11 August 2007


Americans are still concerned with finding ways to define “victory” in Iraq, yet virtually the entire world already perceives the US as having decisively lost. We probably cannot entirely reverse these attitudes, however, we may be able to improve them over time. It seems likely that the US will ultimately be judged far more by how it leaves Iraq, and what it leaves behind, than how it entered Iraq. Our global image, and how we see ourselves, is at stake.
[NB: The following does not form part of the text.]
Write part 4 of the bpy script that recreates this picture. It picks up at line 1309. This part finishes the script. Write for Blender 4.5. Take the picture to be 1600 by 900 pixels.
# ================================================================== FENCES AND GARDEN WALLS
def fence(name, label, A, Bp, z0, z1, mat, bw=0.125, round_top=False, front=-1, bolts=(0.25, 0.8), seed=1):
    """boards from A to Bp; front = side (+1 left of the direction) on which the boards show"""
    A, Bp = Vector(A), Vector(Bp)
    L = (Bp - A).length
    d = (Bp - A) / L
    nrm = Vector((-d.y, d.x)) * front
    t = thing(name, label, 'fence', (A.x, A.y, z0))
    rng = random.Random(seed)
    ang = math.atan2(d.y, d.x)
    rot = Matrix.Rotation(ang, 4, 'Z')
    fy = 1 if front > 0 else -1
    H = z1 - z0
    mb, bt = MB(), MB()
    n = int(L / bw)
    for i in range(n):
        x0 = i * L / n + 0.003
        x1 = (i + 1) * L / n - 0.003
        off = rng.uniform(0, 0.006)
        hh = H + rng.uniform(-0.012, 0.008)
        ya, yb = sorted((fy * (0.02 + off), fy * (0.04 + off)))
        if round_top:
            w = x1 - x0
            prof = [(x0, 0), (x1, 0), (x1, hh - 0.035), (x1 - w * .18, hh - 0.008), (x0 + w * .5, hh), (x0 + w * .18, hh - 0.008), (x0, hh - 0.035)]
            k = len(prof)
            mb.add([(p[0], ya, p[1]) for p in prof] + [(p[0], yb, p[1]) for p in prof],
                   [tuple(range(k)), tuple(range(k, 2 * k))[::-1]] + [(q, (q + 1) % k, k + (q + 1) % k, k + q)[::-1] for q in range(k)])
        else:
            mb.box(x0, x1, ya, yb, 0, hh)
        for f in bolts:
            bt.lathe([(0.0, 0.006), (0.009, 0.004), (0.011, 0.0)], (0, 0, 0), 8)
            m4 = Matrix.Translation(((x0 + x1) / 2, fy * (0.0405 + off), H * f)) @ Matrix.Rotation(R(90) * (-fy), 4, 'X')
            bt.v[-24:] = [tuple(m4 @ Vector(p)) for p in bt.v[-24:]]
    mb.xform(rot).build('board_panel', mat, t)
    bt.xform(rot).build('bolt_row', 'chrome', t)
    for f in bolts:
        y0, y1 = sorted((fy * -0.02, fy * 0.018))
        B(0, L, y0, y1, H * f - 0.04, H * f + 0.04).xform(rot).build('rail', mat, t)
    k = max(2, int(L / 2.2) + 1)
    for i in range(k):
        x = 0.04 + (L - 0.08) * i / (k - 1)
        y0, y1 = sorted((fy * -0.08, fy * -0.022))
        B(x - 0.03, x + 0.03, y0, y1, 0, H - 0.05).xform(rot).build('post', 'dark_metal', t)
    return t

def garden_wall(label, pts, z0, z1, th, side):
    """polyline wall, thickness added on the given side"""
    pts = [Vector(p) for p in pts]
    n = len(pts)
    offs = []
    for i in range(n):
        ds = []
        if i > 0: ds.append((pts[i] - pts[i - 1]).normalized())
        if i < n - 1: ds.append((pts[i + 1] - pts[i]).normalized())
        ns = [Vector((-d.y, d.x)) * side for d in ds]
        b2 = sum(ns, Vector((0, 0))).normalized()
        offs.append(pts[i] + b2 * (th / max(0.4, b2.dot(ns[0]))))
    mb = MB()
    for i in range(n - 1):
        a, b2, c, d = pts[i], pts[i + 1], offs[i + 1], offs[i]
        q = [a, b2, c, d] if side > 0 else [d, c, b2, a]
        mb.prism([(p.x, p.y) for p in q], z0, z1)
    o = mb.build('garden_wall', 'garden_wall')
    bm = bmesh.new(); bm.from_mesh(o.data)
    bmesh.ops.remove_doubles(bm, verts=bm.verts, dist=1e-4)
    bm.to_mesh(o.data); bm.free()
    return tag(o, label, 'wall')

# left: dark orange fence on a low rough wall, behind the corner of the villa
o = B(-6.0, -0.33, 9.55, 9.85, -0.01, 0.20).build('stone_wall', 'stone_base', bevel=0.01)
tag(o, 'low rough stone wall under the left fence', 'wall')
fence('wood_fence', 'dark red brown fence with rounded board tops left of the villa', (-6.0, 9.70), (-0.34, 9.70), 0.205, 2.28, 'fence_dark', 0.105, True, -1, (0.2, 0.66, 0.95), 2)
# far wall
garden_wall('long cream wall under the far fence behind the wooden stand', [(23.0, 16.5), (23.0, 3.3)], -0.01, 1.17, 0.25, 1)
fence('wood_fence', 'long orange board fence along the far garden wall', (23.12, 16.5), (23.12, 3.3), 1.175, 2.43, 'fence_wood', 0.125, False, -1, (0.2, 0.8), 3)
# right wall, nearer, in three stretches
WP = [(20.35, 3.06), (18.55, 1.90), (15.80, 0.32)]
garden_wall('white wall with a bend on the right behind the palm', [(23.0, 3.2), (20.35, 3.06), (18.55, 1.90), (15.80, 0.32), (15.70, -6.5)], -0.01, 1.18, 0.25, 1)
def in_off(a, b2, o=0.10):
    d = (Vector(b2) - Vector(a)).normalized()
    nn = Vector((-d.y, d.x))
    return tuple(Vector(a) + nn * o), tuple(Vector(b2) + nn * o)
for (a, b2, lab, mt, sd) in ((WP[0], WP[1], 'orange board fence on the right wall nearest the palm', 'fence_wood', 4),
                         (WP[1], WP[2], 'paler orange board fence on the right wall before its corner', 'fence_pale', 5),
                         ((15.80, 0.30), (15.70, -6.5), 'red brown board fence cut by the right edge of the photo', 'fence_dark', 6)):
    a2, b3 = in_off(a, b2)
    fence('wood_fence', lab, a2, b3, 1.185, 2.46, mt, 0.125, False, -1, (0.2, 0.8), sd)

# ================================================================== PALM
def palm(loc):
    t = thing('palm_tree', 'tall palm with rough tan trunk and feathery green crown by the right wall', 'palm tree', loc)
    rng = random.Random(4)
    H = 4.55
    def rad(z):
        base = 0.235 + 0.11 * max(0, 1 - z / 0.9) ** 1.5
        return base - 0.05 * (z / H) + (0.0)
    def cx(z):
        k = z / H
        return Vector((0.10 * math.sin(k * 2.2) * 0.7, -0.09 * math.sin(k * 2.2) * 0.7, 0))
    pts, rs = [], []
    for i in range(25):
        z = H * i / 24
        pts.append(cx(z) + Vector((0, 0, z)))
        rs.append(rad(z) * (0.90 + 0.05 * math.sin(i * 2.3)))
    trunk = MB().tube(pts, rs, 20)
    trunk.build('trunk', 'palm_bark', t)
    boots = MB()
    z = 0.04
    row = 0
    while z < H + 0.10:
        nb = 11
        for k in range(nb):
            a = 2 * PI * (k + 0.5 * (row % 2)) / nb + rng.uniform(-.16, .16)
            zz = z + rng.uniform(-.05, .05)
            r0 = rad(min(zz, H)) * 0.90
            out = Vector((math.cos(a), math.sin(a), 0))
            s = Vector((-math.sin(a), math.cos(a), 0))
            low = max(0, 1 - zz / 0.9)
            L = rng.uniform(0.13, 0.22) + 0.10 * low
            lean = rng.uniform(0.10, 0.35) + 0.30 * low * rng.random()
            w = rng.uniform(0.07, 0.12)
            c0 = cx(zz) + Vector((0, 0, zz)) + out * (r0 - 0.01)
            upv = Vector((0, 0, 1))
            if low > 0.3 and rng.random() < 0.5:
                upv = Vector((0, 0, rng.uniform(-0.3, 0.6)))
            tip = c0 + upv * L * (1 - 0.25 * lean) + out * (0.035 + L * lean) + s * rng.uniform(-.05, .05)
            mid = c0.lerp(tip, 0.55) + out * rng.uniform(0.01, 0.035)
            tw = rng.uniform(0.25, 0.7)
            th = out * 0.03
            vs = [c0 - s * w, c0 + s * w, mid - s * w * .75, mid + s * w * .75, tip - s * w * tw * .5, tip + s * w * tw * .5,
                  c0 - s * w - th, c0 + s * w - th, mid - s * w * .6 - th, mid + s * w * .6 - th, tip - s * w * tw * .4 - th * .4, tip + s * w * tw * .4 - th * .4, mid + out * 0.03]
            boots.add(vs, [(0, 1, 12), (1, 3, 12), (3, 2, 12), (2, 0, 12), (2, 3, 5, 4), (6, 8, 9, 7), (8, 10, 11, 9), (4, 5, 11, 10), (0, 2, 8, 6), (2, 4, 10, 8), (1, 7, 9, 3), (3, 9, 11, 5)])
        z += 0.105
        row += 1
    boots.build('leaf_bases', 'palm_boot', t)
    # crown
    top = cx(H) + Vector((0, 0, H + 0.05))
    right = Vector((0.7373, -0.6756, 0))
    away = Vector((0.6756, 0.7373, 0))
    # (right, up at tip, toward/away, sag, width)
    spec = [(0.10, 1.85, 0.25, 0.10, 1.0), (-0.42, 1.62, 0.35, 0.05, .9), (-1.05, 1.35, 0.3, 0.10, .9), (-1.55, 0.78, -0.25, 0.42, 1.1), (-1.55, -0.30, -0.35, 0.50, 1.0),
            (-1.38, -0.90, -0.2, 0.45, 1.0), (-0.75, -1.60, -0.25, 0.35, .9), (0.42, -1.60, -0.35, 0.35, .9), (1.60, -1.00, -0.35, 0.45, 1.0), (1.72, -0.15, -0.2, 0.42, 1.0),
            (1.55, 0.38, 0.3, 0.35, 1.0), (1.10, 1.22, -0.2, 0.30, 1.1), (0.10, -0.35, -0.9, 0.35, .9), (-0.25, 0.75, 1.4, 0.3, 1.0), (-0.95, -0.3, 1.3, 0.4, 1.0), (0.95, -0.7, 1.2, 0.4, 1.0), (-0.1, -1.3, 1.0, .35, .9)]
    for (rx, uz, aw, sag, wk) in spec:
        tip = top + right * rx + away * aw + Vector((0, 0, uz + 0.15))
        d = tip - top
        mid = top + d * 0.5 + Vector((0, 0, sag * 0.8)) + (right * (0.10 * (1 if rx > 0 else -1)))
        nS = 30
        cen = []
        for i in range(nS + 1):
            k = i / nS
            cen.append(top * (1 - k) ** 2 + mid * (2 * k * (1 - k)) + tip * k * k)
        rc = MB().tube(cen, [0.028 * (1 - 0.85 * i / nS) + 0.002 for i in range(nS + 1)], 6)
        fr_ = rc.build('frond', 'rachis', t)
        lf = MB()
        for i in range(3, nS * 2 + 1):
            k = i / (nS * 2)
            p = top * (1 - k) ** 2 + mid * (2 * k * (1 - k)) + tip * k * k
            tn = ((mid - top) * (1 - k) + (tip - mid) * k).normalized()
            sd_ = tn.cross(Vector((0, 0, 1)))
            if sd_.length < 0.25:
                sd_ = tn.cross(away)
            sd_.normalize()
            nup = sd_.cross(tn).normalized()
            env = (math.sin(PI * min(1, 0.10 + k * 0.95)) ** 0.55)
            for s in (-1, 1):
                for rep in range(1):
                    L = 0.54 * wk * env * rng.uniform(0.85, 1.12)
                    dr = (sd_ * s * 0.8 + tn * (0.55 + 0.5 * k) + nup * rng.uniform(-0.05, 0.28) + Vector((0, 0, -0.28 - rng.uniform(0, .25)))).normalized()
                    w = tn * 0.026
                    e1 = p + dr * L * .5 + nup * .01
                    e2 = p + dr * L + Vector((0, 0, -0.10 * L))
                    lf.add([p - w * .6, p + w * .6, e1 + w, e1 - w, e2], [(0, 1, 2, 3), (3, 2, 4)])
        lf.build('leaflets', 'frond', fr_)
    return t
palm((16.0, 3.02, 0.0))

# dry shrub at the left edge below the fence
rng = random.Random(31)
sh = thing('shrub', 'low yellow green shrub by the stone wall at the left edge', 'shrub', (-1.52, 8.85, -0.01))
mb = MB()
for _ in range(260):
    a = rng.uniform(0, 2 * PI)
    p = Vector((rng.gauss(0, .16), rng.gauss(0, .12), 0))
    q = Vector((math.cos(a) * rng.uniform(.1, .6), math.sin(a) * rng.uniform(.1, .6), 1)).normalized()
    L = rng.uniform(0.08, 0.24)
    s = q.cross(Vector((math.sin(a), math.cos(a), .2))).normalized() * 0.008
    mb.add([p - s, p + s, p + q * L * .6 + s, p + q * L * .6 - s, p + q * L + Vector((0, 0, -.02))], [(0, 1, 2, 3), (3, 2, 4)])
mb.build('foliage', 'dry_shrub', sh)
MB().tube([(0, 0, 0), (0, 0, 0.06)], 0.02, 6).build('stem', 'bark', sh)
We are winning – change in an area like this could be expected to take decades, if not hundreds of years… this is just how it is here, where much is the same as it was in biblical times. Yet despite this, many rapid changes are happening: success of joint security (and less Soldiers getting hurt or killed), reconciliation and the increasing ineffectiveness the insurgents are giving the government a chance to organize itself to provide essential services (water, sewer, electricity) to the people. A central democratic government is very difficult to run, even in the best of situations, but in this region the concept is similar to America deciding to change from a Capitalistic Democracy to fully state run Communism during the conditions of the depression. It takes time.

Never has the single most powerful nation on earth taken over the responsibility to bring independent democracy to other countries. In the past, (Romans, Ottoman Empire, British Empire, etc), as the balance of power has shifted to just one country- that country was intent to use that power to plant their flag around the world. In contrast- America has a history of going to war, winning, and then becoming that nation’s best friend. This dates back in our own history, when much like Iraq and Afghanistan; we were occupied by France to help gain our independence. And to put things in perspective- it took eight years from the start of the revolutionary war until the Treaty in Paris. We are directly part of a noble quest and I am so very proud to be part of this slice of history that will be significant for centuries to come.